**DATA PROVIDED:**

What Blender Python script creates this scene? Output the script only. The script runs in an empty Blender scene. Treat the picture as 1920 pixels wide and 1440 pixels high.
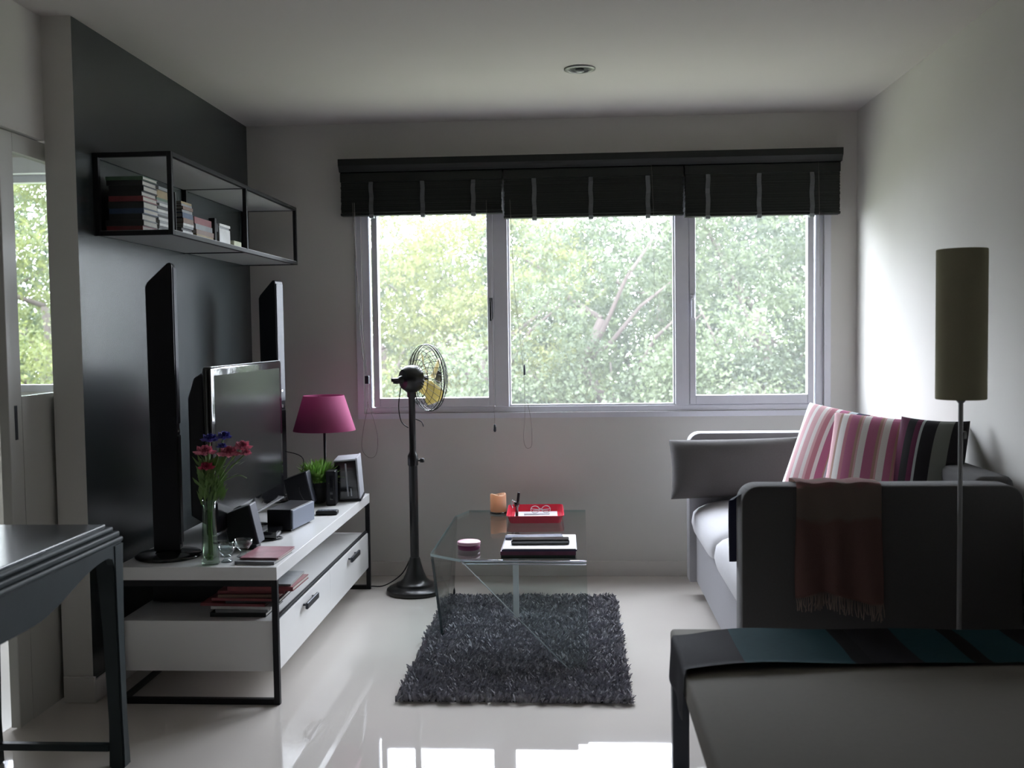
import bpy, bmesh, math, random
import numpy as np
from mathutils import Vector, Matrix, Euler

random.seed(7)
PI = math.pi
S = bpy.context.scene
COL = S.collection

# ------------------------------------------------------------------ camera
def camera_axes(yaw, pitch, roll):
    Rz = Matrix.Rotation(yaw, 3, 'Z')
    f = Rz @ Vector((0, math.cos(pitch), -math.sin(pitch)))
    r = Rz @ Vector((1, 0, 0))
    u = r.cross(f)
    c, s = math.cos(roll), math.sin(roll)
    return c * r + s * u, -s * r + c * u, f
cam_d = bpy.data.cameras.new('camera')
cam = bpy.data.objects.new('camera', cam_d)
COL.objects.link(cam)
r_, u_, f_ = camera_axes(0.0595, 0.0499, -0.0135)
m3 = Matrix((r_, u_, -f_)).transposed()
cam.matrix_world = Matrix.Translation((0, 0, 1.3695)) @ m3.to_4x4()
cam_d.sensor_width = 36.0
cam_d.lens = 1900.0 / 1920.0 * 36.0
cam_d.clip_start = 0.05
cam_d.clip_end = 300
cam_d.dof.use_dof = True
cam_d.dof.focus_distance = 4.6
cam_d.dof.aperture_fstop = 3.4
S.camera = cam

# ------------------------------------------------------------------ world, light, exposure
SKY = 26.5
SUN = 4.0
w = bpy.data.worlds.new('world')
S.world = w
w.use_nodes = True
bg = w.node_tree.nodes['Background']
bg.inputs[0].default_value = (0.925, 0.935, 1.045, 1)
bg.inputs[1].default_value = SKY
sun_d = bpy.data.lights.new('sun', 'SUN')
sun_d.energy = SUN
sun_d.angle = math.radians(12)
sun_d.color = (1.0, 0.95, 0.82)
sun = bpy.data.objects.new('sun', sun_d)
COL.objects.link(sun)
sun.rotation_euler = Vector((-0.55, -0.62, 1.05)).to_track_quat('Z', 'Y').to_euler()
S.view_settings.view_transform = 'Standard'
S.view_settings.look = 'None'
S.view_settings.gamma = 1.0
S.view_settings.use_curve_mapping = False
S.view_settings.exposure = 0.0
S.cycles.use_denoising = True
S.cycles.max_bounces = 12
S.cycles.diffuse_bounces = 6
S.cycles.glossy_bounces = 5
S.cycles.transmission_bounces = 8
S.cycles.transparent_max_bounces = 24
S.cycles.caustics_reflective = False
S.cycles.caustics_refractive = False
S.cycles.sample_clamp_indirect = 8.0

def portal(x0, x1, z0, z1, y):
    d = bpy.data.lights.new('window_portal', 'AREA')
    d.shape = 'RECTANGLE'
    d.size, d.size_y = x1 - x0, z1 - z0
    d.cycles.is_portal = True
    o = bpy.data.objects.new('window_portal', d)
    COL.objects.link(o)
    o.location = ((x0 + x1) / 2, y, (z0 + z1) / 2)
    o.rotation_euler = Vector((0, 1, 0)).to_track_quat('Z', 'Y').to_euler()
    return o
portal(-1.17, 1.38, 0.93, 2.2, 5.79)
portal(-4.33, -2.48, 1.08, 2.31, 5.79)

# ------------------------------------------------------------------ materials
def nd(nt, t, **k):
    n = nt.nodes.new(t)
    for a, b in k.items():
        setattr(n, a, b)
    return n

def mat(name, col, rough=0.5, metal=0.0, var=0.06, scale=30.0, bump=0.0, spec=0.5, coat=0.0, sheen=0.0, bscale=None):
    m = bpy.data.materials.new(name)
    m.use_nodes = True
    nt = m.node_tree
    p = nt.nodes['Principled BSDF']
    p.inputs['Roughness'].default_value = rough
    p.inputs['Metallic'].default_value = metal
    p.inputs['Specular IOR Level'].default_value = spec
    p.inputs['Coat Weight'].default_value = coat
    p.inputs['Sheen Weight'].default_value = sheen
    tc = nd(nt, 'ShaderNodeTexCoord')
    nz = nd(nt, 'ShaderNodeTexNoise')
    nz.inputs['Scale'].default_value = scale
    nz.inputs['Detail'].default_value = 3
    nt.links.new(tc.outputs['Object'], nz.inputs['Vector'])
    mx = nd(nt, 'ShaderNodeMix', data_type='RGBA')
    mx.inputs[6].default_value = tuple(max(0, c * (1 - var)) for c in col) + (1,)
    mx.inputs[7].default_value = tuple(min(1, c * (1 + var)) for c in col) + (1,)
    nt.links.new(nz.outputs['Fac'], mx.inputs[0])
    nt.links.new(mx.outputs[2], p.inputs['Base Color'])
    if bump:
        nb = nd(nt, 'ShaderNodeTexNoise')
        nb.inputs['Scale'].default_value = bscale or scale * 4
        nb.inputs['Detail'].default_value = 4
        nt.links.new(tc.outputs['Object'], nb.inputs['Vector'])
        b = nd(nt, 'ShaderNodeBump')
        b.inputs['Strength'].default_value = bump
        b.inputs['Distance'].default_value = 0.003
        nt.links.new(nb.outputs['Fac'], b.inputs['Height'])
        nt.links.new(b.outputs['Normal'], p.inputs['Normal'])
    return m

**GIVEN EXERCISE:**
Return the material line for line, from its beginning to the line that contains "from mathutils import Vector, Matrix, Euler", with the pictures left out.

**EXERCISE SOLUTION:**
What Blender Python script creates this scene? Output the script only. The script runs in an empty Blender scene. Treat the picture as 1920 pixels wide and 1440 pixels high.
import bpy, bmesh, math, random
import numpy as np
from mathutils import Vector, Matrix, Euler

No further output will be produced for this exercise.